Plaintiffs, who “had the immediate opportunity to challenge [their] individual ticket[s] before the
[Code Hearing Unit] and the circuit court within the confines of the Administrative Review
Law,” cannot now “circumvent the administrative review process with [their] class-action
complaint.” Id. ¶ 52. 5
¶ 54 Accordingly, the circuit court correctly ruled that plaintiffs failed to exhaust their
administrative remedies and no exceptions to the exhaustion doctrine were applicable. 6
¶ 55 CONCLUSION
¶ 56 For the foregoing reasons, we affirm the judgment of the circuit court of Cook County
dismissing plaintiffs’ first amended complaint.
¶ 57 Affirmed.
5
In their supplemental memorandum, plaintiffs reiterate “two *** public policy concerns” raised
in their previous briefs.

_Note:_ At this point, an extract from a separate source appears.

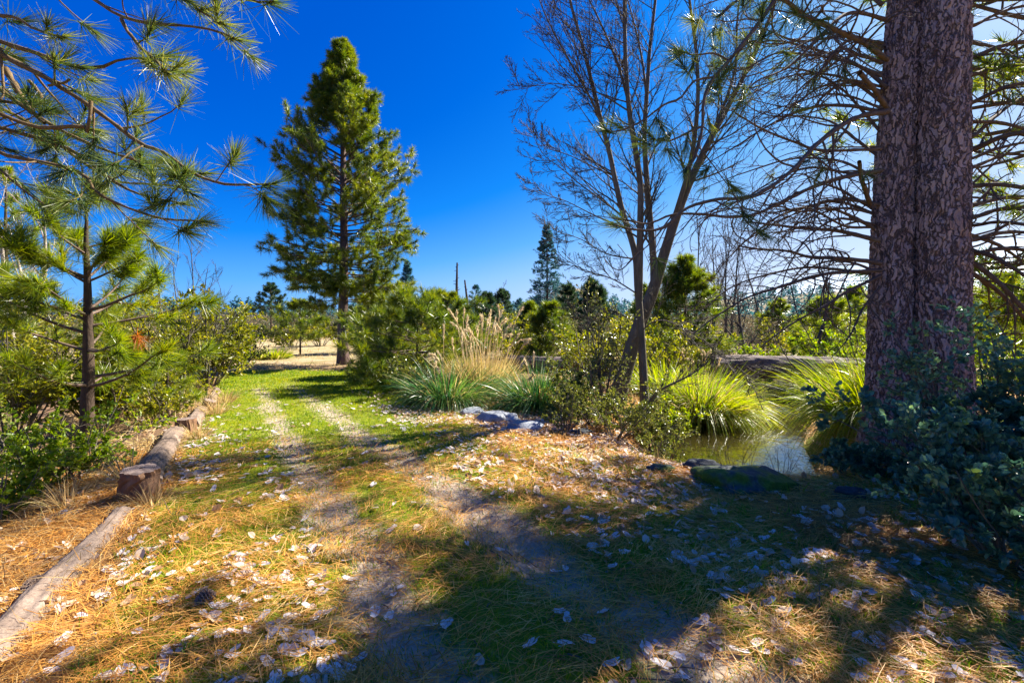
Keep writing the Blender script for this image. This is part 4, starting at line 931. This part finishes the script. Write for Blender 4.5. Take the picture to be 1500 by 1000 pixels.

As the Village points out, these arguments impermissibly go beyond the scope of
addressing the applicability of Pinkston. And, in any event, public policy is not an exception to the
exhaustion doctrine. See Castaneda, 132 Ill. 2d at 308-09.
6
Because we affirm the dismissal of plaintiffs’ complaint under section 2-619, we need not
address the Village’s alternative arguments for dismissal under section 2-615.